Defra Minister for EU Exit Readiness appointed
David Rutley was appointed as a Defra Minister with responsibility for EU exit readiness and the food chain on 3 September, in addition to his existing responsibilities as a Government Whip.  Siin Fein described the appointment as a “clear admission…that any Brexit outcome will be an economic disaster.”

Other News

Local Authorities invited to apply for “Trailblazer” obesity funding: The Government is inviting Local Authorities to submit proposals for tackling childhood obesity to its “Trailblazer programme”, under which up to 12 Local Authorities will be supported to develop practical plans from which 5 will be selected for funding next year. These Trailblazer Local Authorities will then receive expert advice and £100,000 per year in funding to support their plans for tackling obesity.

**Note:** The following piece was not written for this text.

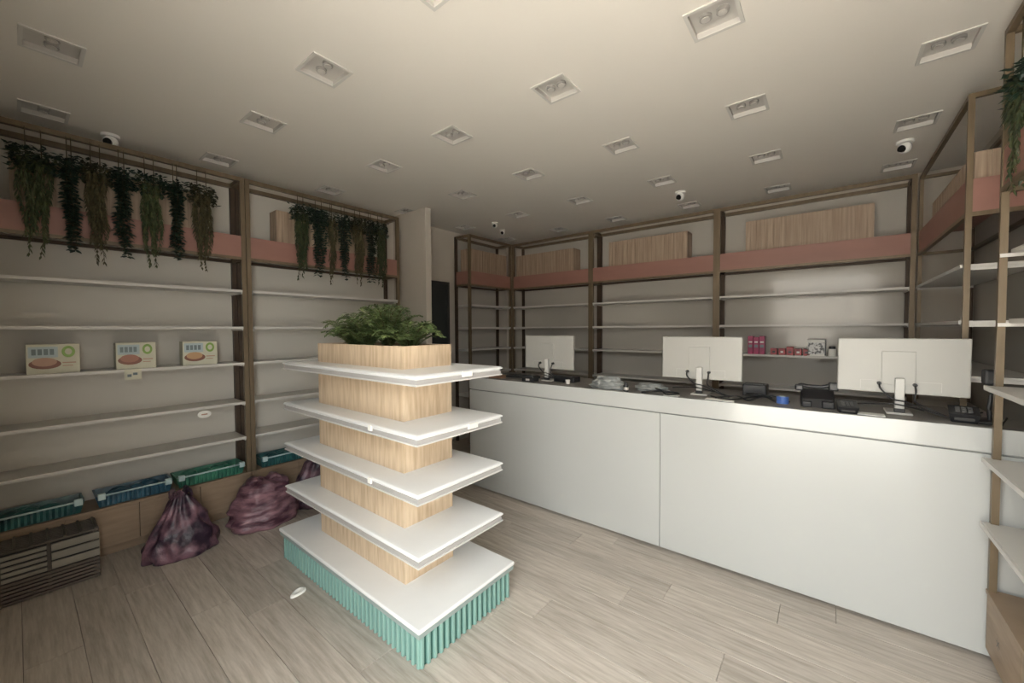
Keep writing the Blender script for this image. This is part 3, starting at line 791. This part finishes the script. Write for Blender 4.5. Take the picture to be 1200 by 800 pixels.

The experience of these trailblazer plans will then be used to help shape national policy. This announcement follows the publication of Labour party analysis which shows that 130 out of 152 Local Authorities (85%) plan to reduce their public health budgets in 2018/19 reducing the funds spent on it by £96.3m compared to 2017/18.

 

Public Health England: has updated its advice around fresh tuna such that it will no longer be recommended as an oily fish. This is because the latest evidence shows that fresh tuna does not contain levels of polyunsaturated fatty acids comparable with oily fish such as salmon and mackerel. In fact, levels are more comparable to those fish considered non-oily. PHE has updated its ‘Eatwell Guide’ booklet and ‘Quick guide to the government’s healthy eating recommendations’ to reflect this new advice

 

The Federation of Bakers: is delighted to welcome a new associate member, The Ice Co. The Ice Co is Europe’s leading ice manufacturer supplying a range of quality ice products to retail, wholesale, hotels, bars and restaurants.  They also supply ice to bakery manufacturers where it is used to cool and speed up production. The company was founded in 1860 by Joseph Marr whose fishing fleet needed to keep their catch cold whilst at sea so he started importing glacial ice from Norway.  Today The Ice Co has grown to be Europe’s leading manufacturer of ice with products including Party Ice, the UKs No1 ice product.  With a passion for all things icy, the business is still family owned and is now led by the sixth generation who are all very proud to make the finest quality ice products.  Ice is no longer imported from Norway but manufactured in the UK using super modern, state of the art purification and production techniques.